- **Given task**:
Restate word for word the lines of the records below, starting at the line that contains "Continue the Blender" and ending at the line that contains "V = V * 0.5 + 0.5", with both of those lines included and nothing else.

- **Listed entries**:

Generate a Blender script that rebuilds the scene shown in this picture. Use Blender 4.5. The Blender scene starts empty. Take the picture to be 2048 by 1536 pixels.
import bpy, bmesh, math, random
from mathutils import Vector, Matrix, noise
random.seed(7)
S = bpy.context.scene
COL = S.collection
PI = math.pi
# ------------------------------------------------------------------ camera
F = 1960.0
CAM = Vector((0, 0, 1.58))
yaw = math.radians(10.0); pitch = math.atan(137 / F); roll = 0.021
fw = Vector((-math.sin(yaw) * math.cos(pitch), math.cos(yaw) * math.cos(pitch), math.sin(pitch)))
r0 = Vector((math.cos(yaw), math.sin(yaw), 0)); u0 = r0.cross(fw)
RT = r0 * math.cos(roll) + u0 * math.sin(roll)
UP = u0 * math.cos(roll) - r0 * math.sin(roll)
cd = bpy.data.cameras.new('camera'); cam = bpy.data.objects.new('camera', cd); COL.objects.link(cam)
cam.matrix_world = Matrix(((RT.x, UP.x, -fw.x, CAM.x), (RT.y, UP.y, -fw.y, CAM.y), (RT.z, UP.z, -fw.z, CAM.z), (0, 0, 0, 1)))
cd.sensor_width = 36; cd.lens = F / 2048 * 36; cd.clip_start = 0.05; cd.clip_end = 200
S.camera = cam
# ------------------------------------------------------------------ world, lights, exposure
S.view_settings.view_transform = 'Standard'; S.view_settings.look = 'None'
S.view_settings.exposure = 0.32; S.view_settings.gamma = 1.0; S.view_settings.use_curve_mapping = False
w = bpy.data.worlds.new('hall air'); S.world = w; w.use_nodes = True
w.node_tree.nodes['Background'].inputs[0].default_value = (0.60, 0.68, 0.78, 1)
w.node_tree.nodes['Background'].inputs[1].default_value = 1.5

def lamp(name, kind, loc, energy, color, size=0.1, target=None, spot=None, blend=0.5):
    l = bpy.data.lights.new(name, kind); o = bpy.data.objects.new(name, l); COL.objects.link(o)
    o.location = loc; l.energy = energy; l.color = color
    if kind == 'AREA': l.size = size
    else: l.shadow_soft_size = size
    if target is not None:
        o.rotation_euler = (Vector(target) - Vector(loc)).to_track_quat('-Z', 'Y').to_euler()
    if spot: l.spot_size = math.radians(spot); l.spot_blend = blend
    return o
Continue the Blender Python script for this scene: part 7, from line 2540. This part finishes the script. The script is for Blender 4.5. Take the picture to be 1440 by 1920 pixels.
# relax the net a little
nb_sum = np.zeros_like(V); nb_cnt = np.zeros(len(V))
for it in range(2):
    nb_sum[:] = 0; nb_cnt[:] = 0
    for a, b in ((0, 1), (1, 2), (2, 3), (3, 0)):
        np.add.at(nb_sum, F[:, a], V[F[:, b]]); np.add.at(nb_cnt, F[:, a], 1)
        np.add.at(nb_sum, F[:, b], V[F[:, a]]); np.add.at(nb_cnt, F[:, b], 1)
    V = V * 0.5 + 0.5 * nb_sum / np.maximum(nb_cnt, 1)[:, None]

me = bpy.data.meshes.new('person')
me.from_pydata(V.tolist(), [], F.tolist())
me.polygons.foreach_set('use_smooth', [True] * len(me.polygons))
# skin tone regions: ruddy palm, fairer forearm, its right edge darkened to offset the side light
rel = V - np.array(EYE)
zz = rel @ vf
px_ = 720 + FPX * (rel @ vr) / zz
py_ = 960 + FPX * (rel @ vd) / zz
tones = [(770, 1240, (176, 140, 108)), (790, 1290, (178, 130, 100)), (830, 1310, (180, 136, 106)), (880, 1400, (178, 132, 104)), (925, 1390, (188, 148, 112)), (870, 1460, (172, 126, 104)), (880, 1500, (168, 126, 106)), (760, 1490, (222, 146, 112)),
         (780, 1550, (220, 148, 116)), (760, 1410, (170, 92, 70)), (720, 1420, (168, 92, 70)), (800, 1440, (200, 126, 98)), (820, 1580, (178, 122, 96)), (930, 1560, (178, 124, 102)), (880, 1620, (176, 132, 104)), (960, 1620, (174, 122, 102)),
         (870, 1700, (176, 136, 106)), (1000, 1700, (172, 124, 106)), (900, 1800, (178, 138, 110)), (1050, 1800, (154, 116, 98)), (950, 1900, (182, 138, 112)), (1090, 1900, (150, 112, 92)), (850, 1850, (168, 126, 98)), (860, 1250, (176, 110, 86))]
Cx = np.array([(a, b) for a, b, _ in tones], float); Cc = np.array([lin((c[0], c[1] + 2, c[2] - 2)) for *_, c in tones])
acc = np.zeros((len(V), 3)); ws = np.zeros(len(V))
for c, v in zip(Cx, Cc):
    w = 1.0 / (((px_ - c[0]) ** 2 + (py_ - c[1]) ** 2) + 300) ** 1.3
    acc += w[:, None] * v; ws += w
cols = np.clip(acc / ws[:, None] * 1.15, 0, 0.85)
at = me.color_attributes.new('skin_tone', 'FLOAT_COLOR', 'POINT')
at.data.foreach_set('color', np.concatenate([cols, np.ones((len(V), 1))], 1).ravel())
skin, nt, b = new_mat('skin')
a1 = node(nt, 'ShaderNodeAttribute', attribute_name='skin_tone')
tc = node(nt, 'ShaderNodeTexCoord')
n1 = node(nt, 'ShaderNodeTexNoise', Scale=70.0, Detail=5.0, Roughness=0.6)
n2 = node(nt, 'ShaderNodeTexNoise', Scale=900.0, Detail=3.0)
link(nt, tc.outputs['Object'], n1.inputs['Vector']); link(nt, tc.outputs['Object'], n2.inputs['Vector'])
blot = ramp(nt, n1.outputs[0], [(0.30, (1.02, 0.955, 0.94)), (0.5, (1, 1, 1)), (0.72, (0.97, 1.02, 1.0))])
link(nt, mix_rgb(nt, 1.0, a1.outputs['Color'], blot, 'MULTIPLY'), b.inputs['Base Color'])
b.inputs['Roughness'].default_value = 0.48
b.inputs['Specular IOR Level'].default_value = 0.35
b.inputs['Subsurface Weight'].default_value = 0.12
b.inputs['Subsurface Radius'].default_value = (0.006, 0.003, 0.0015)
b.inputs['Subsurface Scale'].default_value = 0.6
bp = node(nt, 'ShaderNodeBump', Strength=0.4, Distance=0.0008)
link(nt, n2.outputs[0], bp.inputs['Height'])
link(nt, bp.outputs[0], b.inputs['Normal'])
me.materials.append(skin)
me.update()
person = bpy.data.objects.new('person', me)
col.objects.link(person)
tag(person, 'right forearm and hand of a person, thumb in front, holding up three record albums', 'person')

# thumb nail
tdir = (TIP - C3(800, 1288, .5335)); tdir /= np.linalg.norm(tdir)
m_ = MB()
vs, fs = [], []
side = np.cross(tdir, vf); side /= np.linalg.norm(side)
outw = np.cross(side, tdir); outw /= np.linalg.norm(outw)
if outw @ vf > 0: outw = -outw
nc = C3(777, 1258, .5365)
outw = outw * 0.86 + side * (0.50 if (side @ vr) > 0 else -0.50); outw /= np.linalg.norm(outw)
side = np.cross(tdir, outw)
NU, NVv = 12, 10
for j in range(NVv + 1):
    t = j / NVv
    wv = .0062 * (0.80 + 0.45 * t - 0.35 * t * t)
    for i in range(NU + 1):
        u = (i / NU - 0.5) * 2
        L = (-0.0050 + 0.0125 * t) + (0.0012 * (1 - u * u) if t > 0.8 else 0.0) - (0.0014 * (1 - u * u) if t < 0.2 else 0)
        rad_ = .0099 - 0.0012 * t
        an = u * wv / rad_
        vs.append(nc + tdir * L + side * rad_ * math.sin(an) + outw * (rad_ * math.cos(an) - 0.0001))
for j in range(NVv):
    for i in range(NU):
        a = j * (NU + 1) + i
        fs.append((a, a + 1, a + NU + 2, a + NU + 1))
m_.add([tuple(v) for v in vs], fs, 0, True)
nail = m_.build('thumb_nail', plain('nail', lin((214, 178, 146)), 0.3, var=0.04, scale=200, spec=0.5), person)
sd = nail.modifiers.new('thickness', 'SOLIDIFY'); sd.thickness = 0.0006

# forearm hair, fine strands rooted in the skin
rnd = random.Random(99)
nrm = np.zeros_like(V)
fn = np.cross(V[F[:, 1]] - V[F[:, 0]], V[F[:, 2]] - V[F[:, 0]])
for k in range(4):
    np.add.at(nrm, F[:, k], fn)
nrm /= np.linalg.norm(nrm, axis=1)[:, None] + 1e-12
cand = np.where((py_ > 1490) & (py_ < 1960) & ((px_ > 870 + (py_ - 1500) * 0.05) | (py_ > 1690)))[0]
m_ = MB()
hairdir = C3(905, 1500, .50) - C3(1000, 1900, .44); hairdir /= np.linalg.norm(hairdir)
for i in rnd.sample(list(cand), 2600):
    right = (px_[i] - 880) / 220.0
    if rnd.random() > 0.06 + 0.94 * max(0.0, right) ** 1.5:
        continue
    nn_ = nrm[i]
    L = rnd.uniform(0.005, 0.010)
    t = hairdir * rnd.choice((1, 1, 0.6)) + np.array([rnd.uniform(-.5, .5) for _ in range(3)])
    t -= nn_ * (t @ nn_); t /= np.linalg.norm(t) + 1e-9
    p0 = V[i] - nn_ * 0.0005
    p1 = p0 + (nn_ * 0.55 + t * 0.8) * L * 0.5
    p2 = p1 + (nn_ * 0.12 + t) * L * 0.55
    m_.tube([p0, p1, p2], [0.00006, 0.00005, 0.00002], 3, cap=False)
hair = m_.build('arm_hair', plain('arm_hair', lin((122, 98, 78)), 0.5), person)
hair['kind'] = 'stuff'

- **Result**:
Continue the Blender Python script for this scene: part 7, from line 2540. This part finishes the script. The script is for Blender 4.5. Take the picture to be 1440 by 1920 pixels.
# relax the net a little
nb_sum = np.zeros_like(V); nb_cnt = np.zeros(len(V))
for it in range(2):
    nb_sum[:] = 0; nb_cnt[:] = 0
    for a, b in ((0, 1), (1, 2), (2, 3), (3, 0)):
        np.add.at(nb_sum, F[:, a], V[F[:, b]]); np.add.at(nb_cnt, F[:, a], 1)
        np.add.at(nb_sum, F[:, b], V[F[:, a]]); np.add.at(nb_cnt, F[:, b], 1)
    V = V * 0.5 + 0.5 * nb_sum / np.maximum(nb_cnt, 1)[:, None]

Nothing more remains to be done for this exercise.